Chejfec posee el don de narrar desde la inconsistencia de lo minimalista, desde el detalle superfluo, desde la vacuidad de un éter delicioso y fútil; desde la realidad que en sus manos se descompone en un inmenso espectro de mundos, que se hacen uno solo, y que también desaparecen. Chejfec se detiene largo rato y analiza, fustiga, lucubra, desmonta, acaricia cada palabra y cada suceso, como si en ello se le fuera la vida, y entonces da el salto, avanza, bien desde el punto de partida precedente, bien desde otro ángulo, y luego regresa para atar los cabos que quedaron sueltos.
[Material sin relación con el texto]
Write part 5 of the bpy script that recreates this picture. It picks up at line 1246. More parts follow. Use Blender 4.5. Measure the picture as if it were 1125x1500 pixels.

Una técnica perfecta que le permite indagar con detalle, a veces con lupa, en esa interioridad que se hace vida y suceso desde lo minúsculo. Chejfec dialoga con su otro yo, piensa en voz alta, por breves instantes se mimetiza y se convierte en el otro; a veces se hace impersonal y toma distancia. Tal vez esta dinámica es lo que le insufla a sus textos una versatilidad impensable en los soliloquios, cuya tensa calma termina por echar por tierra la intención creadora y los fines teleológicos del libro como tal. Esta autarquía literaria —por llamarla de alguna manera— no tiene otro fin que el imprimirle a lo narrado el sello de lo perdurable, de lo eterno: de ese caminar continuo por mundos insondables, posiblemente poco transitados desde antes (por lo menos de este modo), que se hacen decisivos a la hora del saldo definitivo de sus narraciones.
Al igual que sus personajes, Chejfec es un caminante; tal vez —como todo escritor— un hacedor de la nada, que de pronto se hace trascendente y necesario en medio de su propio mundo. No otra cosa se puede atisbar desde sus páginas y reflexiones. Es por ello que en ese discurrir a lo largo de su extensa obra, lo podemos ver con su morral al hombro, indagando, abriendo trochas, hurgando en la desmesura de un universo argumental, que no es nada fácil ni cómodo (por lo menos desde mi perspectiva o desde lo epistémico de la teoría literaria), si nos percatamos que la “ausencia” de una historia como tal, con todos sus elementos y posibilidades, es algo equivalente a echarse al mar sin brújula. Chejfec y sus personajes se lanzan a la aventura de la ficción, y en ese discurrir lento —pero seguro— van —vamos— descubriendo, oteando el horizonte, indagando en el absurdo de la vida, pero augurando nuevos derroteros. Empero, en ese barco no están solos los personajes y su creador: los lectores nos hacemos parte de ese mundo, nos consustanciamos, nos amalgamamos, buscamos hacernos copartícipes de un destino incierto, que al término de la experiencia nos enriquece en lo humano, y definitivamente trasciende nuestra finitud.
A lo largo del libro se van desarrollando las claves para la comprensión del “todo” argumental, y es por esto que al final el mismo autor, a manera de corolario, cierra su participación aclarándonos el porqué de sus dos mundos, que nos lleva necesariamente a unos párrafos que se yerguen de pronto en su poética narrativa. Reconoce sin más la línea difusa e indecisa que se levanta entre ambos planos, como si de realidades paralelas se tratara. Es en este punto precisamente en el que Chejfec de-construye todo el entramado orquestado en el texto, en un intento didáctico que desdibuja por instantes la perfección alcanzada, sin lograr algo que pareciera en todo caso deliberado y perverso: su disolución. Sus dos mundos: “La inmovilidad, la espera y todas las situaciones relacionadas, por un lado, y las acciones y los intercambios con el prójimo, por el otro”, signan para siempre su destino. Sólo al cierre descubrimos que era necesaria su aclaratoria, ya que de lo contrario no se alcanzaría la plenitud intertextual al carecer ese “todo” del sentido literario buscado desde un comienzo. Nos enteramos de que el caminante —es decir el novelista— ha estado en la cuerda floja, ha intentado un vano equilibrio, ha luchado para hacer confluir dos mundos antagónicos y complementarios, para así intentar ver con claridad en el horizonte.
Nos dice Chejfec al final: “Mis dos mundos no estaban separados de manera pareja ni correlativa; tampoco un mundo permanecía en las sombras o en la intimidad como contracara del otro, del visible, quién sabe cuál”. Sus dos mundos, nuestros mundos, confluyen, se encuentran, y de manera invariable permanecen como una doble posibilidad, como la inmanencia postergada, como la batalla definitiva y cruel entre la realidad y la ficción. Más trágico aún: entre la vida y la muerte.